## Begin
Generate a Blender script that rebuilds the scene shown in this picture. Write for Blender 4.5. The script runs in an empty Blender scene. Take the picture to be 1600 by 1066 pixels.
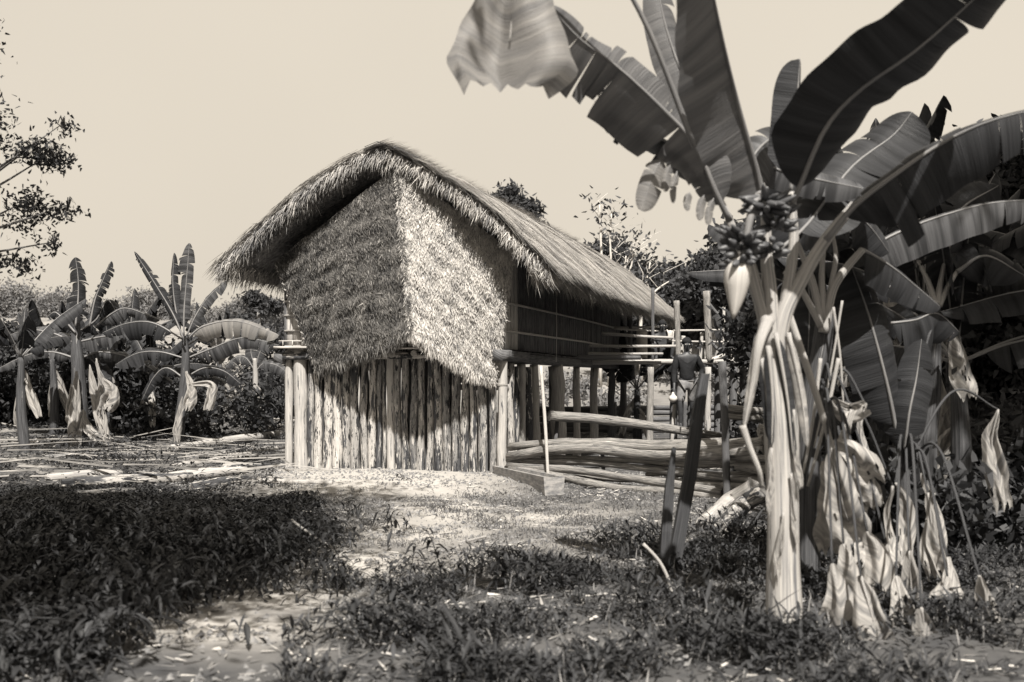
import bpy, math, random
import numpy as np
from mathutils import Vector, noise as mnoise
S = bpy.context.scene
COL = S.collection
R = math.radians
random.seed(7); RNG = np.random.default_rng(7)

# ------------------------------------------------------------------ camera, sky, sun, exposure
F = 1626.0                       # focal length in photo pixels (1600 px wide)
HZ, EYE = 600.0, 1.5             # horizon row, eye height
cd = bpy.data.cameras.new('camera'); cam = bpy.data.objects.new('camera', cd); COL.objects.link(cam)
cam.location = (0, 0, EYE); cam.rotation_euler = (R(90), 0, 0)
cd.sensor_width = 36; cd.lens = 36*F/1600; cd.shift_y = (HZ-533)/1600
cd.clip_start = .1; cd.clip_end = 2000
cd.dof.use_dof = True; cd.dof.focus_distance = 17.5; cd.dof.aperture_fstop = 1.9
S.camera = cam

SAZ, SEL = R(-8), R(51)         # sun: degrees left (negative: right) of straight behind the camera; elevation
SUN = Vector((-math.sin(SAZ)*math.cos(SEL), -math.cos(SAZ)*math.cos(SEL), math.sin(SEL)))
sl = bpy.data.lights.new('sun', 'SUN'); sun = bpy.data.objects.new('sun', sl); COL.objects.link(sun)
sl.energy = 4.6; sl.angle = R(.6); sl.color = (1, .95, .87)
sun.rotation_euler = SUN.to_track_quat('Z', 'Y').to_euler(); sun.location = (0, 0, 30)

w = bpy.data.worlds.new('World'); S.world = w; w.use_nodes = True
nt = w.node_tree; bg = nt.nodes['Background']
sky = nt.nodes.new('ShaderNodeTexSky'); sky.sky_type = 'NISHITA'; sky.sun_disc = False
sky.sun_elevation = SEL; sky.sun_rotation = math.atan2(SUN.x, SUN.y) % (2*math.pi)
sky.dust_density = 5; sky.air_density = 2
bw = nt.nodes.new('ShaderNodeRGBToBW'); nt.links.new(sky.outputs[0], bw.inputs[0])
mr = nt.nodes.new('ShaderNodeMapRange'); nt.links.new(bw.outputs[0], mr.inputs[0])
mr.inputs[1].default_value = 0; mr.inputs[2].default_value = 12; mr.inputs[3].default_value = 3.15; mr.inputs[4].default_value = 3.7
mx = nt.nodes.new('ShaderNodeVectorMath'); mx.operation = 'SCALE'; mx.inputs[0].default_value = (1.07, .965, .81)
nt.links.new(mr.outputs[0], mx.inputs['Scale']); nt.links.new(mx.outputs[0], bg.inputs[0])
bg.inputs[1].default_value = .1
cn = nt.nodes.new('ShaderNodeTexNoise'); cn.inputs['Scale'].default_value = 1.1; cn.inputs['Detail'].default_value = 4       # thin even cloud
cm = nt.nodes.new('ShaderNodeMapRange'); cm.inputs[1].default_value = .3; cm.inputs[2].default_value = .7; cm.inputs[3].default_value = .95; cm.inputs[4].default_value = 1.05
tc = nt.nodes.new('ShaderNodeTexCoord'); nt.links.new(tc.outputs['Generated'], cn.inputs[0]); nt.links.new(cn.outputs[0], cm.inputs[0])
ml = nt.nodes.new('ShaderNodeMath'); ml.operation = 'MULTIPLY'; nt.links.new(mr.outputs[0], ml.inputs[0]); nt.links.new(cm.outputs[0], ml.inputs[1]); nt.links.new(ml.outputs[0], mx.inputs['Scale'])
vs = S.view_settings; vs.view_transform = 'Standard'; vs.look = 'None'; vs.gamma = 1; vs.use_curve_mapping = False
vs.exposure = 1.1

# ------------------------------------------------------------------ helpers
def at(px, py, Y):
    return Vector(((px-800)/F*Y, Y, EYE+(HZ-py)/F*Y))
def grey(v, k=0.0):              # the place is known in monochrome: neutral, faintly warm tones
    t = min(1, v/.35); return (v*(.97+.08*t), v, v*(1.10-.16*t), 1)

def snoise(x, y, f=1.0, s=0.0):
    x = np.asarray(x, float)*f; y = np.asarray(y, float)*f
    return (np.sin(x*1.7+y*.9+s)+np.sin(x*-1.1+y*2.3+1.7*s+.5)+np.sin(x*2.9+y*1.9+2.1+s)*.6+np.sin(x*.7-y*3.3+s*3)*.6)/3.2
def gz(x, y):
    x = np.asarray(x, float); y = np.asarray(y, float)
    h = .035*snoise(x, y, .9)+.015*snoise(x, y, 3.1, 2)
    rise = np.clip(y-25, 0, 60)*.11 + np.clip(-x-9, 0, 20)*.05*np.clip((y-14)/10, 0, 1)
    h = h + rise + .25*snoise(x, y, .25, 4)*np.clip((y-24)/12, 0, 1)
    ap = np.exp(-(np.minimum(np.abs(x+1.75)/2.55, 3)**8+np.minimum(np.abs(y-16.0)/1.95, 3)**8))
    return h*(1-ap)+ap*(.10+.012*snoise(x, y, 2.2, 6))
def G(x, y, dz=0): return Vector((x, y, float(gz(x, y))+dz))
def gpx(px, py):                 # ground point seen at a photo pixel (near, flat ground)
    Y = EYE*F/(py-HZ); return G((px-800)/F*Y, Y)

class MB:
    def __init__(s): s.v = []; s.f = []; s.uv = []; s.t = []
    def add(s, vs_, fs, uvs=None, tone=.5):
        o = len(s.v); s.v += [tuple(p) for p in vs_]; s.f += [tuple(i+o for i in f) for f in fs]
        s.uv += uvs if uvs else [(0, 0)]*len(vs_); s.t += [tone]*len(vs_)
    def box(s, a, b, tone=.5):
        x0, y0, z0 = a; x1, y1, z1 = b
        s.add([(x0,y0,z0),(x1,y0,z0),(x1,y1,z0),(x0,y1,z0),(x0,y0,z1),(x1,y0,z1),(x1,y1,z1),(x0,y1,z1)],
              [(0,3,2,1),(4,5,6,7),(0,1,5,4),(1,2,6,5),(2,3,7,6),(3,0,4,7)],
              [(0,z0),(x1-x0,z0),(1,z0),(1.3,z0),(0,z1),(x1-x0,z1),(1,z1),(1.3,z1)], tone)
    def beam(s, p, q, wd, ht, up=Vector((0,0,1)), taper=1, rough=0):
        p = Vector(p); q = Vector(q); T = (q-p); L = T.length; T.normalize()
        B = T.cross(up).normalized(); N = B.cross(T)
        n = 5; V = []; U = []; Fc = []
        for i in range(n):
            t = i/(n-1); c = p.lerp(q, t); k = 1+(taper-1)*t
            for sx, sy in ((-1,-1),(1,-1),(1,1),(-1,1)):
                j = Vector([random.uniform(-rough, rough) for _ in range(3)])
                V.append(c+B*sx*wd/2*k+N*sy*ht/2*k+j); U.append((sx*wd/2+sy*ht, t*L))
        for i in range(n-1):
            for k in range(4): a = i*4+k; b = i*4+(k+1) % 4; Fc.append((a, b, b+4, a+4))
        Fc += [(3,2,1,0), tuple((n-1)*4+k for k in range(4))]
        s.add(V, Fc, U)
    def tube(s, pts, rad, sides=8, caps=True, rough=0, tone=.5, seed=0, flat=1):
        pts = [Vector(p) for p in pts]; n = len(pts)
        if not hasattr(rad, '__len__'): rad = [rad]*n
        V = []; U = []; L = 0; ref = None
        for i, p in enumerate(pts):
            T = (pts[min(i+1, n-1)]-pts[max(i-1, 0)]).normalized()
            if ref is None:
                ref = T.orthogonal().normalized()
                if abs(T.z) < .7: ref = Vector((0,0,1))
            A = (ref-T*T.dot(ref)).normalized(); ref = A; B = T.cross(A)
            if i: L += (p-pts[i-1]).length
            for k in range(sides):
                a = 2*math.pi*k/sides
                r = rad[i]*(1+rough*mnoise.noise(Vector((math.cos(a)*1.5+seed*7.1, math.sin(a)*1.5, L*2.5+seed))))
                V.append(p+A*math.cos(a)*r*flat+B*math.sin(a)*r); U.append((k/sides*2, L))
        Fc = [(i*sides+k, i*sides+(k+1) % sides, (i+1)*sides+(k+1) % sides, (i+1)*sides+k) for i in range(n-1) for k in range(sides)]
        if caps: Fc += [tuple(range(sides-1, -1, -1)), tuple((n-1)*sides+k for k in range(sides))]
        s.add(V, Fc, U, tone)
    def build(s, name, m, parent=None, smooth=True):
        me = bpy.data.meshes.new(name); me.from_pydata(s.v, [], s.f)
        uvl = me.uv_layers.new(name='UVMap')
        li = np.empty(len(me.loops), np.int32); me.loops.foreach_get('vertex_index', li)
        uvl.data.foreach_set('uv', np.array(s.uv, np.float32)[li].ravel())
        a = me.attributes.new('tone', 'FLOAT', 'POINT'); a.data.foreach_set('value', np.array(s.t, np.float32))
        if smooth: me.polygons.foreach_set('use_smooth', [len(f) <= 4 for f in s.f])
        me.materials.append(m); me.update()
        return link(name, me, parent)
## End
STATED PROBLEM -
Write out nothing but the lines from the start of the data through the line with "sun.rotation_euler = SUN.to_track_quat('Z', 'Y').to_euler();". Leave out the pictures.

EXPECTED ANSWER -
Generate a Blender script that rebuilds the scene shown in this picture. Write for Blender 4.5. The script runs in an empty Blender scene. Take the picture to be 1600 by 1066 pixels.
import bpy, math, random
import numpy as np
from mathutils import Vector, noise as mnoise
S = bpy.context.scene
COL = S.collection
R = math.radians
random.seed(7); RNG = np.random.default_rng(7)

# ------------------------------------------------------------------ camera, sky, sun, exposure
F = 1626.0                       # focal length in photo pixels (1600 px wide)
HZ, EYE = 600.0, 1.5             # horizon row, eye height
cd = bpy.data.cameras.new('camera'); cam = bpy.data.objects.new('camera', cd); COL.objects.link(cam)
cam.location = (0, 0, EYE); cam.rotation_euler = (R(90), 0, 0)
cd.sensor_width = 36; cd.lens = 36*F/1600; cd.shift_y = (HZ-533)/1600
cd.clip_start = .1; cd.clip_end = 2000
cd.dof.use_dof = True; cd.dof.focus_distance = 17.5; cd.dof.aperture_fstop = 1.9
S.camera = cam

SAZ, SEL = R(-8), R(51)         # sun: degrees left (negative: right) of straight behind the camera; elevation
SUN = Vector((-math.sin(SAZ)*math.cos(SEL), -math.cos(SAZ)*math.cos(SEL), math.sin(SEL)))
sl = bpy.data.lights.new('sun', 'SUN'); sun = bpy.data.objects.new('sun', sl); COL.objects.link(sun)
sl.energy = 4.6; sl.angle = R(.6); sl.color = (1, .95, .87)
sun.rotation_euler = SUN.to_track_quat('Z', 'Y').to_euler(); sun.location = (0, 0, 30)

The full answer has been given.